FWIW - I have seen this pan out in a variety of different ways. It can go sideways quickly and people bail out to platforms / multi-strats / et al... It can also go well for awhile and you can make a ton quickly, but then it blows up and you can probably get a stand-alone PM job at a different fund. Or it can obviously go well and you are in a great seat! Of the people who I have seen pursue this path (number 1 or 2 investment hire with similar structure), 5-10 years later on for all... 2 are stand-alone PMs at different firms, 1 is still at current firm in a great set, 1 is head of execution at a different firm, and 1 is a Sub-PM with a large allocation under very senior PM at a different firm. So it mostly tends to work out for people who are talented (which is why you would get hired for a situation like this in the first place).

Like all jobs in HF land, the big question is what is your risk tolerance? Are you single? Do you have a wife / partner who earns quite a bit? Do you have wealthy family to fall back on? Do you have kids and a mortgage? And so on, and so on.

PM me if you have more detailed questions.
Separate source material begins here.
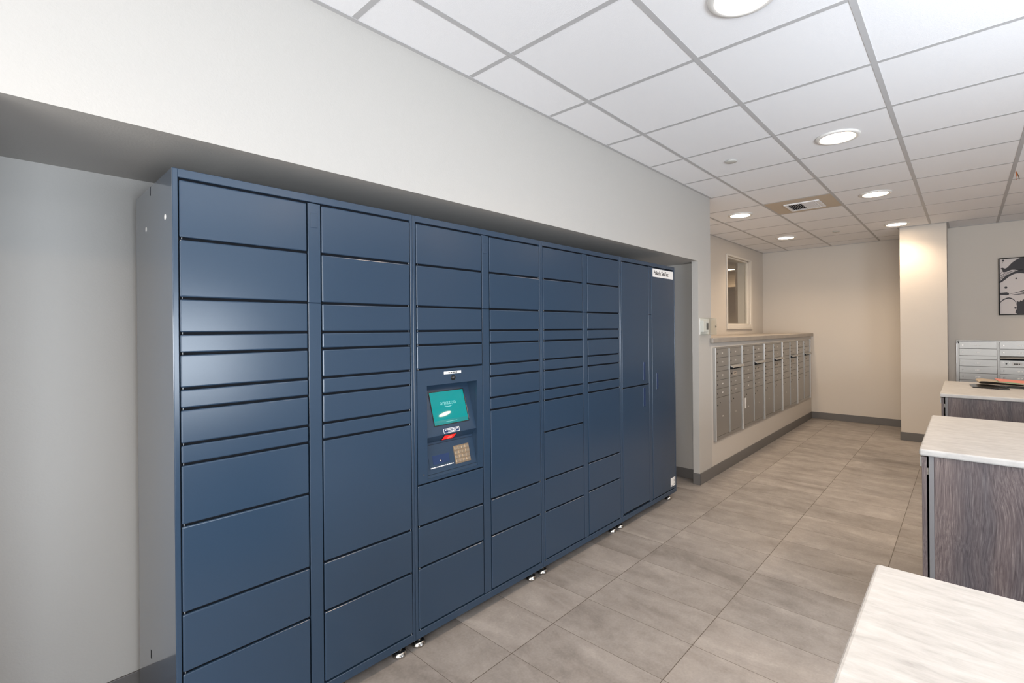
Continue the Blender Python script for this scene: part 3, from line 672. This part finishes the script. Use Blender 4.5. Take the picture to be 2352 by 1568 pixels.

Edit: Adding one more note or two - I just wanted to mention how the fact that this has already been seeded / launched and has some degree of track record is a relatively large de-risking factor in your favor vs. a pre-launch. Additionally, in terms of asset class specific spaces, I think a lot of shops got overly eager to expand into commodities after 2022 and it has been a very mixed bag so far in 2023 so it might be a good path to take a swing at a less political environment like the one you described.

 

Your outcome sample reflects mine as well. Out of 8 people, all who made this leap late 20s/early 30s to try various smaller funds:

  • 2 are multistrat PMs and are running small/medium pods (are reasonably tenured with 3-5y multistrat track records)
  • 1 is a senior PM/asset class head at a large fund 
  • 1 stayed at fund as it scaled from 300mm to 5bn and became co-CIO
  • 3 are multistrat sub-PMs or experienced analysts.
  • 1 left the industry (admittedly his losses caused the fund to fail)

Notably, only 1 stayed at the initial launch but I'm a firm believer that launching a fund is a huge value add to your career. Taking risk on the buyside is a valued experience and pays dividends later on.